Il y a des Boulangers de petit pain, & des Boulangers de gros pain. De crainte que sous le titre de Marchands, les Boulangers ne se rendissent les maîtres de tous les grains, les loix Romaines leur défendoient d’être Pilotes, ou Mariniers des vaisseaux qui amenoient des blés à Rome, ou Mesureurs de grains. Voyez L. I. Navicularios Cod. Theod. de Naviculariis. L. IX. Ex Libertinis Cod. Theod. de Pistoribus. L. X. Libertini Cod. Theod. codem titulo : & Godefroy sur ces loix.
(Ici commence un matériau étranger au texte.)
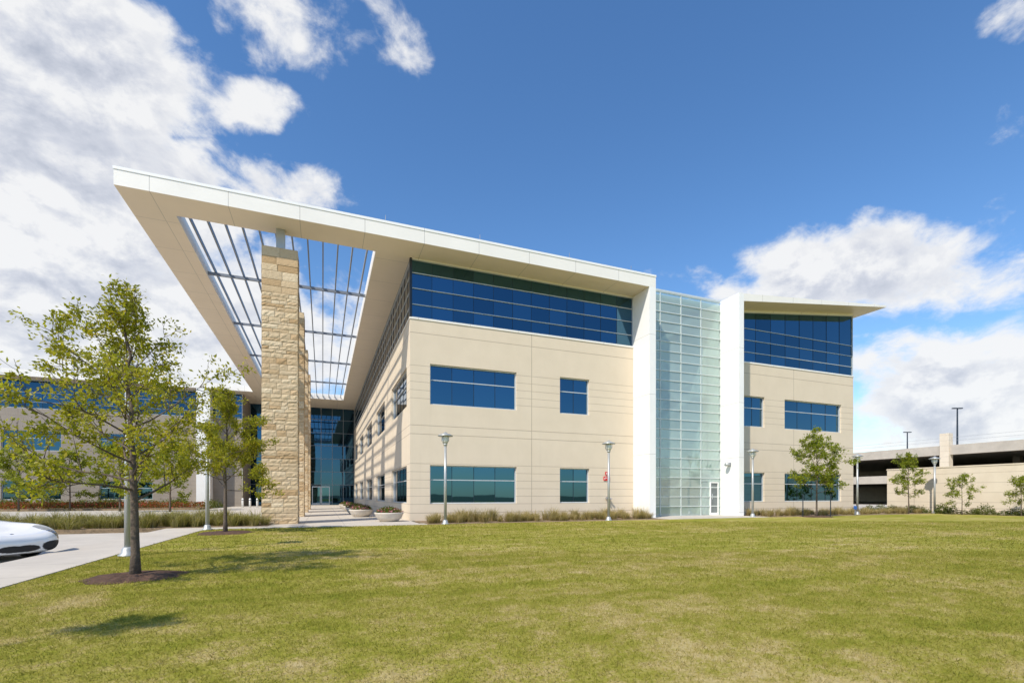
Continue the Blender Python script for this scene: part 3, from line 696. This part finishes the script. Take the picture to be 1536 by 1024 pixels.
# ------------------------------------------------------------------ planters
def planter_proto():
    r_=empty('planter',(0,0,0))
    mb=MB(); mb.lathe([(.34,0),(.42,.03),(.58,.2),(.64,.36),(.67,.40),(.67,.44),(.60,.44),(.57,.38)],(0,0,0),32); mb.build('bowl',M['planter'],r_,True)
    mb=MB(); mb.lathe([(.575,.385),(.3,.43),(.01,.45)],(0,0,0),20,False); mb.build('soil',M['soil'],r_,True)
    rs=np.random.RandomState(3); n=950; a=rs.uniform(0,6.28,n); r=.58*np.sqrt(rs.rand(n)); c=np.stack([r*np.cos(a),r*np.sin(a),.42+rs.uniform(0,.30,n)*(1-.6*(r/.58)**2)],1)
    npmesh('flowers',leaves(c,np.tile([0,0,.6],(n,1)),.10,.6,rs),4,M['flower'],r_)
    return r_
pp=None
for i,(x,y) in enumerate(((-.95,-.15),(-1.75,5.2),(-1.75,9.5),(-1.75,15),(-1.75,22))):
    o=planter_proto() if pp is None else copy_tree(pp)
    if pp is None: pp=o
    o.location=(x,y,.012); o.rotation_euler=(0,0,i*1.3); o.scale=(.95,.95,.9)
    tag(o,['nearest round bowl planter of flowers at the building corner','second round bowl planter of flowers along the court walk','third round bowl planter of flowers along the court walk','fourth round bowl planter of flowers along the court walk','farthest round bowl planter of flowers along the court walk'][i],'planter','bowl planters along the court walk')
bp_=None
for i in range(3):
    if bp_ is None:
        o=empty('bollard',(0,0,0)); mb=MB(); mb.lathe([(.09,0),(.09,.82),(.07,.88),(.01,.9)],(0,0,0),14); mb.build('post',M['fin'],o,True); mb=MB(); mb.lathe([(.093,.68),(.093,.76)],(0,0,0),14); mb.build('band',M['steel'],o,True); bp_=o
    else: o=copy_tree(bp_)
    x,y=P(364+11*i,46); o.location=(x,y,.012)
    tag(o,['left','middle','right'][i]+' white bollard of three between the second tree and the stone pier','bollard','bollards in the court')
# ------------------------------------------------------------------ wall signs, fixtures
r_=empty('wall_sign',(10.35,-.01,2.0)); tag(r_,'pair of small red plates on the wall right of the small ground floor window','sign')
mb=MB(); mb.box(-.08,.08,-.03,0,.24,.42); mb.build('plate',M['red'],r_)
mb=MB(); mb.box(-.19,.19,-.03,0,-.05,.17); mb.build('plate',M['red'],r_)
mb=MB(); mb.box(-.14,.02,-.034,-.031,.08,.11); mb.box(-.14,-.11,-.034,-.031,0.0,.079); mb.box(.06,.14,-.034,-.031,.0,.11); mb.box(-.02,.02,-.034,-.031,.27,.38); mb.build('marking',M['signwhite'],r_)
r_=empty('standpipe',(10.4,-.01,.7)); tag(r_,'small metal fire hose connection low on the wall under the red plates','standpipe')
mb=MB(); mb.tube([(0,0,.3),(0,-.12,.3)],.12,12); mb.build('plate',M['rim'],r_)
for s_ in (-1,1):
    mb=MB(); mb.tube([(.05*s_,-.121,.3),(.12*s_,-.24,.27)],.05,10); mb.build('inlet',M['rim'],r_)
r_=empty('wall_lamp',(18.2,-.7,2.95)); tag(r_,'small white wall lamp on the fin right of the stair tower','lamp')
mb=MB(); mb.box(-.06,-.001,-.08,.08,-.1,.1); mb.build('mount',M['steel'],r_)
mb=MB(); mb.lathe([(.05,.12),(.13,.06),(.15,-.05),(.12,-.1)],(-.22,0,0),16); mb.build('lamp_shade',M['lamp'],r_,True)
x,y=P(1283,28.5); r_=empty('utility_post',(x,y,0)); tag(r_,'short post with a small blue plate by the right end of the office building','post')
mb=MB(); mb.box(-.03,.03,-.03,.03,0,.35); mb.build('post',M['steel'],r_); mb=MB(); mb.box(-.08,.08,-.04,.04,.351,.55); mb.build('plate',M['blue'],r_)
# ------------------------------------------------------------------ car
carx,cary=P(28,9.2)
car=empty('parked_car',(carx,cary,-.11),math.atan2(-.57,.82)); tag(car,'white low sports car with oval headlights at the left edge of the photo','car')
def loft(st):
    mb=MB(); n=None
    for X,w_,zb,zs,zt in st:
        half=[(0,zb),(w_*.82,zb),(w_*.97,zb+.10),(w_,(zb+zs)*.5),(w_*.985,zs-.08),(w_*.86,zs),(w_*.55,(zs*.3+zt*.7)),(0,zt)]
        ring=half+[(-a,b) for a,b in reversed(half[1:-1])]; n=len(ring)
        mb.v+=[(X,a,b) for a,b in ring]
    for k in range(len(st)-1):
        for j in range(n):
            a=k*n+j; b=k*n+(j+1)%n; mb._f((a,b,b+n,a+n))
    mb._f(tuple(reversed(range(n)))); e=(len(st)-1)*n; mb._f(tuple(e+j for j in range(n)))
    return mb
def subs(o,l=2):
    md=o.modifiers.new('s','SUBSURF'); md.levels=l; md.render_levels=l
stn=[(0.03,.52,.16,.39,.41),(-.05,.70,.14,.48,.48),(-.2,.82,.12,.585,.53),(-.5,.88,.12,.675,.575),(-.9,.895,.12,.715,.62),(-1.35,.885,.12,.72,.69),(-1.75,.88,.12,.75,.77),(-2.5,.88,.13,.79,.82),(-3.2,.90,.14,.81,.83),(-3.8,.87,.18,.79,.80),(-4.15,.78,.24,.73,.73),(-4.32,.6,.32,.63,.62)]
tmp=loft(stn).build('body_shape',M['car'],None,True,True); subs(tmp,4)
bpy.context.view_layer.update()
dg=bpy.context.evaluated_depsgraph_get(); ev=tmp.evaluated_get(dg); sm_=bpy.data.meshes.new_from_object(ev)
bpy.data.objects.remove(tmp,do_unlink=True)
vv=np.array([v_.co[:] for v_ in sm_.vertices]); regions={'body':[]}
for p in sm_.polygons:
    c=p.center; n=p.normal; y=abs(c.y); s_='l' if c.y>0 else 'r'; key='body'
    if n.x>.25 and y<.34 and abs(c.z-.245)<.065*(1-(y/.38)**4): key='front_intake'
    elif c.x>-.38 and n.z<.5 and ((y-.61)/.24)**2+((c.z-.265)/.10)**2<1: key='side_intake_'+s_
    elif n.z>-.1 and c.z>.40 and ((c.x+.36+.35*(.66-y))/.27)**2+((y-.685)/.15)**2<1: key='headlight_'+s_
    elif -.58<c.x<-.36 and y>.80 and abs(c.z-.42)<.025: key='side_marker_'+s_
    elif y>.70 and c.z<.66 and (c.x+.92)**2+(c.z-.31)**2<.355**2: key='wheel_arch_f'+s_
    elif y>.70 and c.z<.67 and (c.x+3.35)**2+(c.z-.31)**2<.355**2: key='wheel_arch_b'+s_
    regions.setdefault(key,[]).append(tuple(p.vertices))
matof={'body':'car','front':'black','side_i':'black','headl':'headlight','side_m':'orange','wheel':'black'}  # intakes are flush; their black stands for the shade inside an opening
for key,fs in regions.items():
    used=sorted({i for t in fs for i in t}); mp_={u:i for i,u in enumerate(used)}
    nm=key if key in('body','front_intake') else key.rsplit('_',1)[0]
    mb=MB(); mb.v=[tuple(vv[u]) for u in used]
    for t in fs: mb._f(tuple(mp_[i] for i in t))
    if nm=='wheel_arch': mb.v=[(a,b*(.80),c) for a,b,c in mb.v]
    mk=[matof[k] for k in matof if key.startswith(k)][0]
    mb.build(nm,M[mk],car,True)
cst=[(-1.5,.66,.69,.71,.72),(-1.95,.68,.72,.94,.98),(-2.3,.66,.74,1.13,1.18),(-2.8,.64,.75,1.13,1.19),(-3.3,.62,.76,.98,1.03),(-3.7,.58,.74,.80,.82)]
o=loft(cst).build('cabin',M['carglass'],car,True,True); subs(o)
for X in (-.92,-3.35):
    for s_ in (-1,1):
        mb=MB(); mb.tube([(X,s_*.62,.31),(X,s_*.64,.31),(X,s_*.82,.31),(X,s_*.86,.31)],[.28,.31,.31,.285],32); wh=mb.build('wheel',M['black'],car,True)
        mb=MB(); mb.tube([(X,s_*.855,.31),(X,s_*.864,.31)],[.225,.23],28)
        for k in range(5):
            t=k*1.2566; mb.tube([(X,s_*.868,.31),(X+.2*math.cos(t),s_*.872,.31+.2*math.sin(t))],[.035,.022],6)
        mb.build('rim',M['rim'],wh)
mb=MB(); mb.lathe([(.035,0),(.035,.008),(.02,.012)],(0,0,0),12); o=mb.build('badge',M['rim'],car,True); o.location=(-.17,0,.51); o.rotation_euler=(0,.5,0)
# ------------------------------------------------------------------ lawn blades
rs=np.random.RandomState(9)
V=[]
for d0,d1,n,h,wd in ((2.6,6,110000,.028,.0030),(6,10,110000,.033,.0048),(10,21.5,110000,.038,.010)):
    d=np.sqrt(rs.uniform(d0*d0,d1*d1,n)); t=rs.uniform(-1.25,1.25,n)
    x=CX+d*Fv[0]+t*d*Rv[0]; y=CY+d*Fv[1]+t*d*Rv[1]
    ok=(x>-7.38)&(y<-3.05)
    for (a,b),r in ((T1,.5),(T2,.7),(T3,.75)): ok&=((x-a)**2+(y-b)**2>r*r)
    x=x[ok];y=y[ok];m_=len(x); az=rs.uniform(0,6.283,m_); L=h*rs.uniform(.5,1.2,m_); le=rs.normal(0,.7,(m_,2))*L[:,None]
    sx=np.cos(az)*wd; sy=np.sin(az)*wd; z0=np.zeros(m_)
    V.append(np.stack([np.stack([x-sx,y-sy,z0],1),np.stack([x+sx,y+sy,z0],1),np.stack([x+le[:,0],y+le[:,1],L],1)],1))
tag(npmesh('grass',np.concatenate(V),3,M['blade']),'short mown green and straw coloured lawn grass','grass',kind='stuff')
En France, ils ne peuvent être ni Mesureurs de grains, Arrêt du Parlem. 4 Mai 1476, Ordonnance de Charles VI, Févr. 1415, Edit de Dec. 1672 : ni Meuniers, Ordonnance de 1415, Arrêt du 13 Juillet 1420. Il y a dans Paris deux cent cinquante Boulangers de petit pain. Il y a dans les fauxbourgs environ neuf cens Boulangers de gros pain. Suivant le compte qui fut fait environ l’an 1686, ils emploient tous ensemble environ six mille muids de blé par semaine. De la Mare. Voyez le Traité de la Police de cet Auteur. Tout le titre XII du Ve livre, traite de la Police, tant ancienne que moderne, par rapport aux Boulangers.

Ce mot est pur françois, & n’est pas bien vieux. On ne le trouve point avant le XIIe siècle. Comme on se servoit du latin dans les Actes publics, on y trouve Bolendegarius, ou Bolengarius. Ménage le dérive de polentarius. Du Cange croit qu’il vient de ce qu’en pétrissant la farine, on la tourne en globe, ou en boule, & on l’arrondit en pain. Caseneuve le tire de buccellarius ; mais il avoue que ce n’est là qu’une simple conjecture qu’il n’avance qu’au hasard. Il se fonde sur ce que Constantin Porphyrog. De Themat. Tom. VI, dit que celui qui a la garde du pain dans les armées s’appelle Βουκελλάριος, Buccellaire ; il ajoute que buccellarius est formé de buccellus, viande de figure ronde : & Cellarius, qui garde le pain. D’où il conclut que de même les Anciens avoient fait de buccellus, ou buccella, le mot buccellatum, pour signifier ce que nous appelons du pain de munition : on aura bien pû du même mot faire Buccelliger, porteur de pain, & de là Boulenger, & que Boulenger de Buccelliger, n’est pas moins vraisemblable, que verger de viridarium. Pithou le tire comme Ménage de pollix, pollenta, pollentarius, bollentarius, bollengarius, Boulanger. Cette étymologie paroît la meilleure. Celle de M. Du Cange ne laisse pas d’être probable, parce que, comme il l’a remarqué, il y a d’anciens titres où ils sont appelés Boulens. Mais celle de Guichard, qui prétend qu’il vient du Chaldéen גבל, gibbel, pinsere, & גבל, gebal, pistor, & en transposant les radicales בלג, belag, d’où Boulanger a été formé : celle-là, dis-je, est tirée de trop loin.

Boulanger de Camp. On nomme ainsi des serges drapées, de demi-aune de large, qui se fabriquent dans quelques endroits du Poitou, & particulièrement à Breuil & à Barez. On les nomme Boulanger, du nom de l’Ouvrier qui en a le premier établi la fabrique ; & de Camp, parce qu’elles sont toutes de laines Espagnoles de Campo.

BOULANGER. v. a. Pétrir la farine, & en faire du pain. Farinam subigere. Un garçon qui boulange bien. Ce mot n’est guère usité que chez les Boulangers.

BOULANGÉ, ÉE. part. Du pain bien boulangé.